In a culture that undermines the traditional family, minimizes the role of fathers and rejects the marks of the Maker, we must celebrate the fact that dads matter to families just as much as moms matter. We must acknowledge that God designed men and women uniquely to play specific roles in the family unit. When those God-given roles are thwarted, broken or dismissed, weak families and a confused society are the results.

Father’s Day is an excellent time for us to pause and celebrate the godly men in our lives, while also making the case for biblical fatherhood. This view of fatherhood dissents radically against the moral order and depraved images we see all too often depicted in our society. This view of fatherhood rests wholly on the purview of manhood presented in God’s Word.
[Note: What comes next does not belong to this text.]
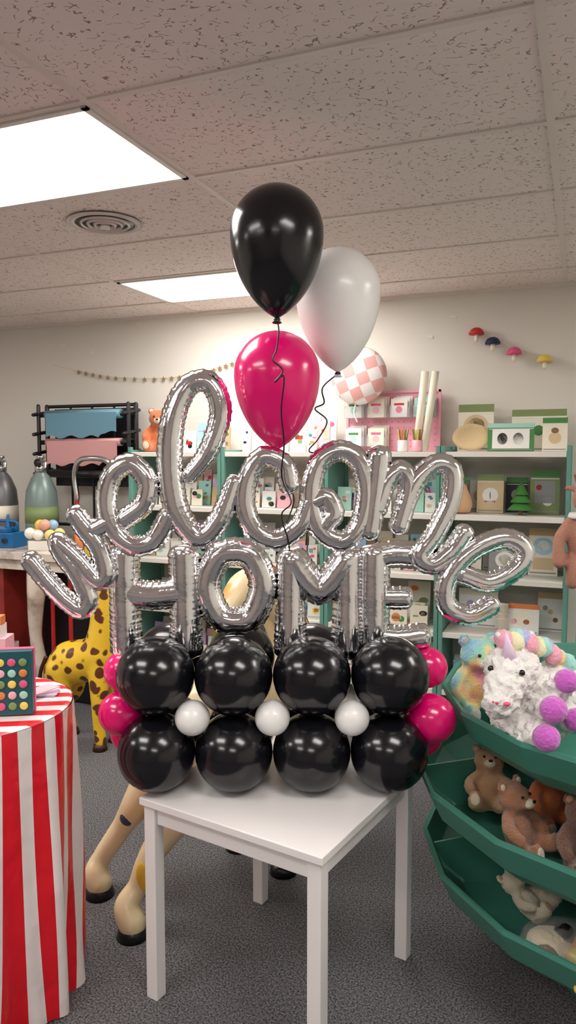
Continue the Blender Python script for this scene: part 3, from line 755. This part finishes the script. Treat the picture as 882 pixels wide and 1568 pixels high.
# ------------------------------------------------------------------ plush toys
def plush_bear(name, loc, rotz, s, fur, muzzle, tilt=0.0, roll=0.0):
    e = empty(name, loc, rotz); e.scale = (s, s, s); e.rotation_euler = (tilt, roll, rotz)
    b = MB()
    b.ell((0, 0, .30), (.21, .18, .27), fur); b.ell((0, -.04, .70), (.22, .19, .19), fur); b.ell((0, -.2, .65), (.1, .09, .08), fur)
    for q in (-1, 1):
        b.ell((q*.17, 0, .87), (.08, .04, .08), fur)
        b.tube([(q*.15, 0, .48), (q*.27, -.08, .38), (q*.27, -.2, .28)], [.09, .085, .085], fur, seg=12)
        b.tube([(q*.1, -.03, .12), (q*.19, -.2, .10), (q*.22, -.34, .11)], [.12, .11, .1], fur, seg=12)
        b.ell((q*.22, -.38, .14), (.1, .06, .12), fur)
    b.build('body', parent=e, remesh=.03, smooth=3, disp=.04, dscale=.06)
    b = MB()
    b.ell((0, -.25, .65), (.085, .07, .06), muzzle); b.ell((0, -.325, .68), (.03, .02, .02), M_brown)
    for q in (-1, 1):
        b.ell((q*.08, -.225, .745), .02, M_brown); b.ell((q*.17, -.03, .87), (.045, .022, .045), muzzle); b.ell((q*.22, -.435, .14), (.065, .02, .08), muzzle)
    b.build('face', parent=e)
    return e
F_br = mat('fur_brown', S(170, 108, 68), .95, sheen=.5, bump=1, bscale=60)
F_tan = mat('fur_tan', S(212, 160, 108), .95, sheen=.5, bump=1, bscale=60)
F_dk = mat('fur_dark', S(122, 74, 48), .95, sheen=.5, bump=1, bscale=60)
F_cr = mat('fur_cream', S(236, 220, 190), .95, sheen=.5, bump=1, bscale=60)
F_or = mat('fur_orange', S(206, 110, 60), .95, sheen=.4, bump=.6, bscale=80)
F_wh = mat('fur_white', S(240, 236, 232), .95, sheen=.5, bump=1.0, bscale=70)
F_rain = mat('fur_rainbow', S(244, 170, 190), .95, sheen=.5, bump=1, bscale=60)
def rainbow(m, sc):
    nt = m.node_tree; bs = nt.nodes['Principled BSDF']
    tc = N(nt, 'ShaderNodeTexCoord'); no = N(nt, 'ShaderNodeTexNoise'); no.inputs['Scale'].default_value = sc; no.inputs['Detail'].default_value = 1
    nt.links.new(tc.outputs['Object'], no.inputs['Vector']); r = N(nt, 'ShaderNodeValToRGB')
    el = r.color_ramp.elements; el[0].position = .3; el[0].color = (*S(240, 150, 180), 1); el[1].position = .7; el[1].color = (*S(180, 160, 230), 1)
    for p, c in ((.4, S(250, 200, 120)), (.48, S(245, 232, 170)), (.54, S(160, 226, 200)), (.62, S(140, 200, 236))):
        x = el.new(p); x.color = (*c, 1)
    nt.links.new(no.outputs['Fac'], r.inputs['Fac']); nt.links.new(r.outputs['Color'], bs.inputs['Base Color'])
rainbow(F_rain, 2.5)

plush_bear('monkey_plush', (-2.86, 4.66, 1.767), YAW, .34, F_or, F_cr)

# hanging felt doll at shelf end
e = empty('felt_reindeer_doll', (.02, 4.18, 1.04), .1)
b = MB(); Mdoll = mat('felt_tan', S(184, 132, 114), .95, bump=.5, bscale=120)
b.ell((0, 0, .27), (.085, .06, .14), Mdoll); b.ell((.01, -.02, .47), (.07, .06, .075), Mdoll); b.ell((.01, -.07, .45), (.045, .05, .035), Mdoll)
for q in (-1, 1):
    b.tube([(q*.06, 0, .35), (q*.12, -.03, .26), (q*.12, -.05, .14)], [.035, .03, .035], Mdoll, seg=12)
    b.tube([(q*.045, 0, .16), (q*.05, -.03, .08), (q*.05, -.03, .03)], [.045, .035, .035], Mdoll, seg=12); b.ell((q*.07, .0, .53), (.03, .012, .02), Mdoll)
b.build('body', parent=e, remesh=.01, smooth=3)
b = MB()
b.lathe([(.075, 0), (.08, .01), (.072, .03)], P('white'), c=(0, 0, .37), seg=20); b.ell((.01, -.12, .46), .012, P('red'))
for q in (-1, 1): b.ell((.01+q*.03, -.075, .49), .008, M_brown); b.tube([(q*.03, 0, .53), (q*.05, 0, .60)], .006, P('brown'), seg=6)
b.tube([(0, .02, .54), (0, .05, .62)], .003, P('red'), seg=6)
b.lathe([(.012, -1.04), (.012, .62)], M_teal, c=(0, .09, 0), seg=12); b.lathe([(.10, -1.04), (.10, -1.02)], M_teal, c=(0, .09, 0), seg=20)
b.build('details', parent=e)

# ------------------------------------------------------------------ three-tier bin display
TC = W(1.25, 2.42)
def tray(b, R, z0, rim, nseg=16):
    prof = [(.03, z0), (R*.86, z0), (R*.95, z0+(rim-z0)*.4), (R, rim), (R+.014, rim+.004), (R+.016, rim-.01), (R*.965, z0+(rim-z0)*.33), (R*.87, z0-.012), (.03, z0-.012)]
    b.lathe(prof, M_tray, seg=nseg, smooth=False, rot=(0, 0, .2))
b = MB()
b.lathe([(.36, 0), (.36, .025), (.06, .05), (.03, .05), (.03, 1.15), (.001, 1.16)], M_tray, seg=28, smooth=False)
T3, T2, T1 = (.26, .40), (.535, .68), (.80, .935)
tray(b, .76, *T3); tray(b, .80, *T2); tray(b, .70, *T1)
for z0, hgt, R in ((T3[0], .24, .74), (T2[0], .22, .78), (T1[0], .16, .68)):
    for k in range(5):
        a = 2*math.pi*k/5+.55
        # curved leaf-like divider
        poly = [(.03, z0), (R*.85, z0), (R*.95, z0+.06), (R, z0+.135)]+[(R*(1-.1*q), z0+.135+(hgt-.135)*math.sin(q/9*math.pi/2)) for q in range(1, 10)]+[(.03, z0+hgt)]
        b.prism(poly, -.004, .004, M_tray, M=Matrix.Rotation(a, 4, 'Z'))
b.build('tiered_toy_bin', TC, YAW)

# tier 1: rainbow plush + white unicorn
plush_bear('rainbow_unicorn_plush', W(.655, 2.50, .85), YAW+.2, .30, F_rain, F_wh)
LZ = .865
e = empty('white_unicorn_plush', W(.725, 2.17, LZ), YAW+.02)
b = MB()
b.ell((0.02, .02, .12), (.14, .10, .125), F_wh); b.ell((.10, .03, .16), (.08, .08, .10), F_wh)
b.tube([(-.03, .02, .17), (-.06, -.03, .245), (-.10, -.09, .225), (-.125, -.125, .185)], [.085, .082, .056, .048], F_wh, seg=16)
b.tube([(.03, -.03, .16), (.045, -.08, .19), (.055, -.11, .225)], [.05, .04, .036], F_wh, seg=12)
b.tube([(.0, -.04, .10), (.01, -.10, .14), (.012, -.14, .165)], [.05, .042, .038], F_wh, seg=12)
b.tube([(-.06, -.02, .10), (-.03, -.10, .08), (-.015, -.15, .09)], [.05, .045, .038], F_wh, seg=12)
b.tube([(.08, -.02, .10), (.09, -.08, .12), (.085, -.11, .13)], [.05, .042, .036], F_wh, seg=12)
for q in (0, 1): b.ell((-.09+q*.09, -.0-.03*(1-q), .325), (.018, .014, .034), F_wh, rot=(0, -.3+q*.6, 0))
b.build('body', parent=e, remesh=.0075, smooth=2, disp=.034, dscale=.016)
b = MB(); Mpp = mat('pompom_purple', S(206, 96, 200), .95, sheen=.6, bump=1, bscale=90)
for c, r in (((.060, -.135, .245), .034), ((.012, -.170, .175), .038), ((-.012, -.185, .100), .038), ((.088, -.145, .135), .034)):
    b.ell(c, r, Mpp, seg=24)
b.ell((-.150, -.165, .195), (.010, .008, .006), P('hot')); b.ell((-.122, -.178, .195), (.010, .008, .006), P('hot'))
b.ell((-.138, -.075, .265), .009, M_brown); b.ell((-.062, -.120, .265), .009, M_brown)
b.lathe([(.022, 0), (.014, .03), (.002, .085)], mat('horn', S(240, 214, 240), .3), c=(-.085, -.075, .30), rot=(.35, -.25, 0), seg=14)
b.build('details', parent=e)
b = MB(); tuft = [S(244, 170, 190), S(250, 200, 120), S(240, 236, 190), S(164, 224, 214), S(180, 180, 236)]
for q in range(14):
    t = q/13
    b.ell((-.085+.21*t, -.02+.06*t+.015*math.sin(q*2.3), .335-.09*t*t+.006*math.sin(q*5)), (.026, .042, .030), mat('tuft_%d' % (q % 5), tuft[q % 5], .95, sheen=.5, bump=1, bscale=70), seg=16)
b.build('mane', parent=e, disp=.012, dscale=.01)
# tier 2 teddies
plush_bear('teddy_bear_plush', W(.665, 2.34, T2[0]+.035), YAW-.2, .23, F_tan, F_cr, tilt=-.5)
plush_bear('teddy_bear_plush', W(.71, 2.14, T2[0]+.006), YAW+.7, .24, F_br, F_cr, tilt=-.25)
plush_bear('teddy_bear_plush', W(.86, 2.08, T2[0]+.004), YAW+.1, .24, F_dk, F_tan)
plush_bear('teddy_bear_plush', W(1.00, 1.96, T2[0]+.004), YAW+.3, .26, F_tan, F_cr)
plush_bear('teddy_bear_plush', W(.86, 2.34, T2[0]+.004), YAW+.2, .26, F_or, F_cr)
# tier 3
plush_bear('sloth_plush', W(.80, 2.20, T3[0]+.03), YAW+.9, .19, F_cr, F_tan, tilt=-.9)
b = MB(); Mbag = mat('clear_bag', (.92, .92, .9), .12, trans=.6, alpha=.25, bump=.8, bscale=30)
b.ell((0, 0, .06), (.13, .10, .06), Mbag); b.ell((.05, -.05, .06), (.09, .07, .055), Mbag)
eb = empty('bagged_plush', W(.80, 2.03, T3[0]+.01), YAW)
b.build('bag_film', disp=.02, dscale=.03, parent=eb)
b = MB(); b.ell((-.04, 0, .06), (.07, .06, .045), F_cr); b.ell((.06, -.03, .065), (.05, .04, .04), F_tan); b.ell((-.07, -.05, .06), (.035, .03, .03), P('brown')); b.ell((.02, -.06, .06), (.03, .03, .03), P('yel')); b.ell((0, 0, .09), (.03, .03, .03), P('black'))
b.build('plush_filling', disp=.01, dscale=.02, parent=eb)
b = MB()
for k, c in enumerate(('blue', 'yel', 'orange', 'mint')):
    b.tube([(-.12, 0, .02), (-.06, -.02, .08), (.03, -.03, .10), (.11, 0, .03)], .014, P(c), seg=8, M=TR((0, -.02*k, .01*(3-k))))
b.build('rainbow_plush_scarf', W(.90, 1.885, T3[0]+.02), YAW)

# ------------------------------------------------------------------ camera
cd = bpy.data.cameras.new('camera'); cam = bpy.data.objects.new('camera', cd); scn.collection.objects.link(cam)
cd.sensor_fit = 'VERTICAL'; cd.sensor_height = 36; cd.lens = 36*1126/1568
cam.location = (0, 0, 1.75); cam.rotation_euler = (math.radians(90-4.5), 0, YAW)
cd.clip_start = .05
scn.camera = cam
w = bpy.data.worlds.new('world'); scn.world = w; w.use_nodes = True
w.node_tree.nodes['Background'].inputs[0].default_value = (.5, .5, .5, 1); w.node_tree.nodes['Background'].inputs[1].default_value = .2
As my friends Rick Burgess and Andy Blanks wrote in their book “How to Be a Man,”

“Examples of what a real man is can be hard to come by. The big problem is simply that you’re starving for good examples of what a man is. Some of you don’t know exactly where to look for your model. Even the godliest guy you know isn’t a perfect example. Through His life, death, and resurrection, Jesus makes it possible for you to have an identity that is completely found in Himself.”

As men and fathers, we are called to be leaders and particularly the leaders of our homes. God gives crucial instructions to his people in Deuteronomy 6 and specifically gives responsibility to godly men.

Deuteronomy 6:5-7 says, “You shall love the LORD your God with all your heart and with all your soul and with all your might. And these words that I command you today shall be on your heart. You shall teach them diligently to your children, and shall talk of them when you sit in your house, and when you walk by the way, and when you lie down, and when you rise.”

The central, God-given role for fathers is to lead children to know and follow him.

We need fathers who take the explicit instructions of this verse seriously. We need men who love implicitly, lead and show attention to their wives and children. Wives need husbands who love and lead them tenderly and compassionately while valuing their worth and dignity.

Why? Because these men can show the gospel to the culture as they emulate the love of Christ for his church in their own families. Men pursuing these things become heroes to their children not because of personal accomplishment, but because of submission to Christ.

As a husband and a father, it is both my honor and privilege to help my wife flourish in her giftings, to lead her with integrity and honor, to love her with the love of Christ, and to partner with her in pointing our children to God’s Word and godly instruction.

There are six applications of this passage in Deuteronomy that I believe give men a great start in seeking to honor Christ in their families.

First, make uninterrupted family meals a priority. If we are to have an impact, our lives cannot revolve around activities, entertainment and sport. We must prioritize family time.

Gathering regularly for family meals takes planning and sacrifice, but it works. A huge body of research shows a direct relationship between regular family meals and children’s ability to learn and achieve in school. Researchers are only validating what the Bible already tells us; intentional family gathering is extremely important.